Posted: April 21, 2021
The United States Department of Homeland Security and the U.S. Department of Labor have agreed to offer 22,000 additional H-2B visas to employers for the second half of the federal fiscal year that ends Sept. 30, 2021.
The visas are used by employers, such as racehorse trainers, who seek seasonal guest workers. They are capped at 66,000 annually, with an even split of 33,000 available for each half of the federal government’s fiscal year.
The additional visas will be made available later this spring or early summer via a temporary final rule in the Federal Register. Six thousand visas will be reserved for nationals of the Northern Triangle countries of Honduras, El Salvador and Guatemala.
“We are pleased to learn that additional H-2B visas will be available for trainers soon and applaud Homeland Security Secretary Alejandro Mayorkas and Labor Secretary Marty Walsh for this action,” NTRA President and Chief Executive Officer Alex Waldrop said. “At the same time, the NTRA supports relief from the burdensome annual H-2B visa cap through a permanent returning worker exemption and urges both departments to reform the program accordingly, enabling affected employers to stabilize their businesses.”
This past December, the Consolidated Appropriations Act of 2021 became law and included a provision that provides the DHS with the discretionary authority to release an additional 64,176 H-2B visas when significant need is demonstrated. The NTRA, through its involvement with the H-2B Workforce Coalition, supports all efforts to make additional visas available to seasonal businesses struggling with labor issues.
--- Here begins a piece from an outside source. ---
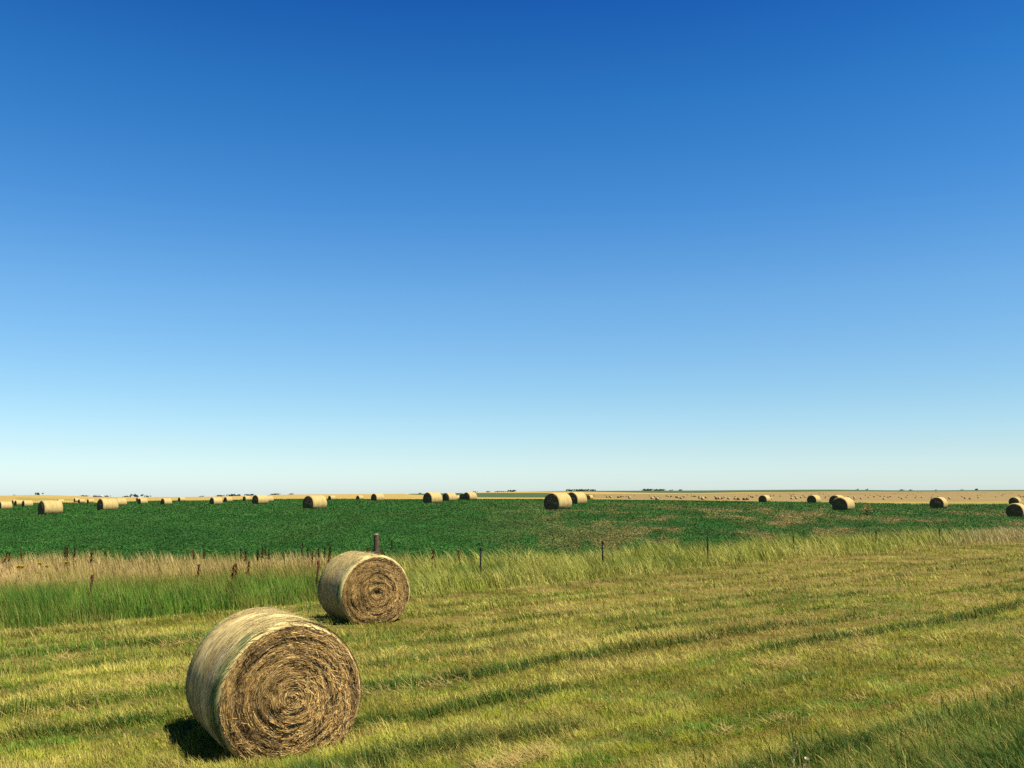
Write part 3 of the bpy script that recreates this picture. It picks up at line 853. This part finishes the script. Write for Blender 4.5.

The H-2B visa guest worker program is a non-immigrant visa program used by many industries that need temporary non-agricultural help when domestic workers are unavailable. For the horseracing industry, trainers rely heavily on the H-2B program to fill various backstretch positions.
Demand for H-2B visas often exceeds their availability and the cap level is quickly reached, leaving employers in need. For the second half of federal fiscal year 2021, DHS announced that by Feb. 12 it had received enough H-2B worker petitions to reach the congressionally mandated cap of 33,000 visas allotted.